Europa está dejando de ser lo que era. Y bien rápido. Gran Bretaña se acaba de pegar un tiro en la ingle y los discursos nacionalistas que fragmentan al viejo continente parecen estar recibiendo el espaldarazo de ciudadanos fastidiados con el status quo. La sensatez, otrora patrimonio de la comunidad europea, en estos días es virtud ejercitada por minorías. El separatismo y el “ombliguismo” campean por doquier; la fraternidad se bate en retirada. Bajo el alud sentimental del neopopulismo cismático, ningún llamado a la unidad prende en las conciencias como antes.
Pero, ¿por qué los europeos se muestran ahora tan atraídos por las vetustas narrativas xenófobas? ¿En qué momento se olvidaron los británicos de aquella cordura histórica que les llevó a conformar, a la mitad del siglo XX, una sociedad de naciones destinada a enterrar para siempre las desconfianzas y las paranoias? El fenómeno es multicausal y genera muy diversas tesis, pero sin duda pueden identificarse algunos factores que acabaron siendo determinantes para el triunfo del llamado “Brexit”.
En primer lugar, el generalizado rechazo (por hoy electoralmente expresado solo en Reino Unido) a las formas tradicionales de la política institucional, encarnada en la insufrible burocracia instalada en Bruselas.

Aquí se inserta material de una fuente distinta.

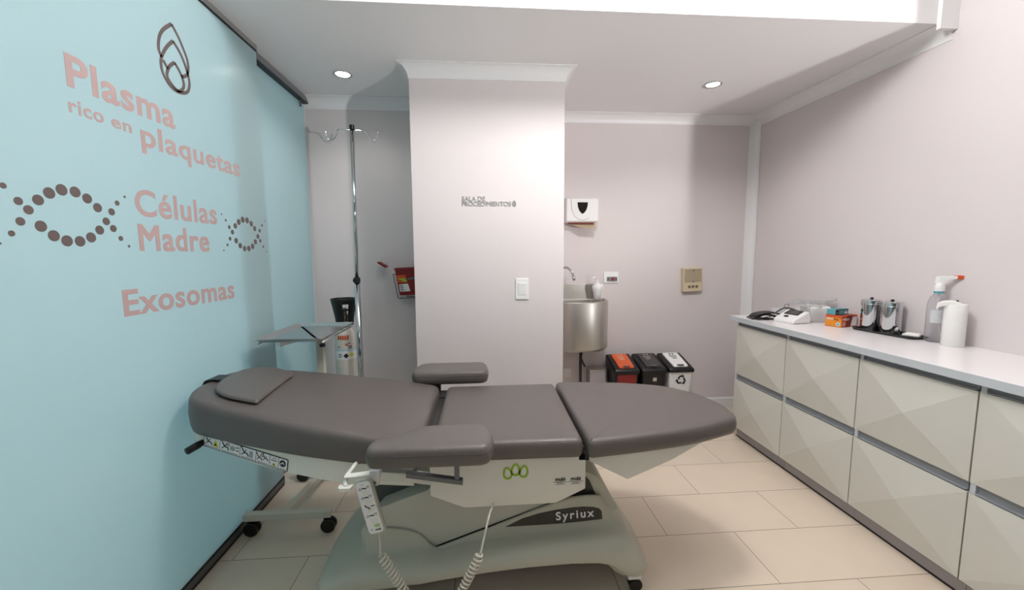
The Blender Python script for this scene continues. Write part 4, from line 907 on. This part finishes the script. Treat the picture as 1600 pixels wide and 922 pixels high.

Así como Donald Trump en Estados Unidos, el empresario que se puso a la cabeza del movimiento autonómico británico, Nigel Farage, resumió sus ideas en un grito: “¡Quiero recuperar mi país!”. Y dentro esa retórica patriotera, recuperación equivalía a la derrota del “establishment” político, del que Farage alegaba no sentirse parte.
A este discurso independentista de raigambre decimonónica debemos agregar sus numerosas falacias. El liderazgo populista del “Brexit” llegó a afirmar, por ejemplo, que el divorcio de la Unión Europea le iba a suponer al Servicio Nacional de Salud británico una inyección de 350 millones de libras esterlinas semanales, producto del ahorro que supondría dejar de atender a tantos extranjeros. Tamaño embuste se desvirtuaba solo, pero muchos votantes se lo tragaron enterito. Por supuesto, al obtener la victoria en el referendo, Nigel Farage fue de los primeros en reconocer que con aquella promesa se había “cometido un error” (sic).
El engaño a tantos ciudadanos también se vio facilitado por el agudo sentimiento de exclusión que por años ha permeado en las zonas rurales del Reino Unido. Fue allí donde la oralidad del “Brexit” obtuvo sus mayores triunfos, en contraste con el asombro que causaba la prédica de Farage o del otro visible impulsor del autogobierno, Boris Johnson, entre los jóvenes y los profesionales londinenses. Sin embargo, analizando estadísticas, quizá ni la totalidad del voto juvenil urbano habría podido impedir que Gran Bretaña saliera de la Unión Europea, y eso se debe a la implosión demográfica que sufren muchos países del viejo continente.
Las cifras del recambio generacional inglés se encuentran en rojo desde hace décadas, y los números del pasado 23 de junio reflejan este drama. Así, aunque más del 70% de los votantes entre 18 y 24 años decidieron permanecer en la UE, más del 80% de los británicos entre 55 y 64 años apoyaron el “Brexit”, uniéndose al 85% de los ciudadanos mayores de 65. Los jóvenes en edad para votar y menores de 25 conforman un raquítico 10% de la población del Reino Unido, mientras que el 18% arribó ya a los 65 años. Varias décadas de ataques a la familia han tenido por fin su costo: los “millennials” son hoy una minoría, y su incidencia electoral es tan episódica como su deseo de casarse y tener hijos.
La falta de liderazgo del conservadurismo pro-europeo tampoco ayudó a corregir el camino hacia el referéndum, un proceso que solo sirvió para que los aislacionistas redujeran la compleja realidad continental a uno o dos simplismos retóricos. Como alguna vez dijera Winston Churchill, “el problema de cometer un suicidio político es que uno llega a vivir para lamentarlo”. Y serán las nuevas generaciones británicas las que tendrán más tiempo para afinar ese lamento.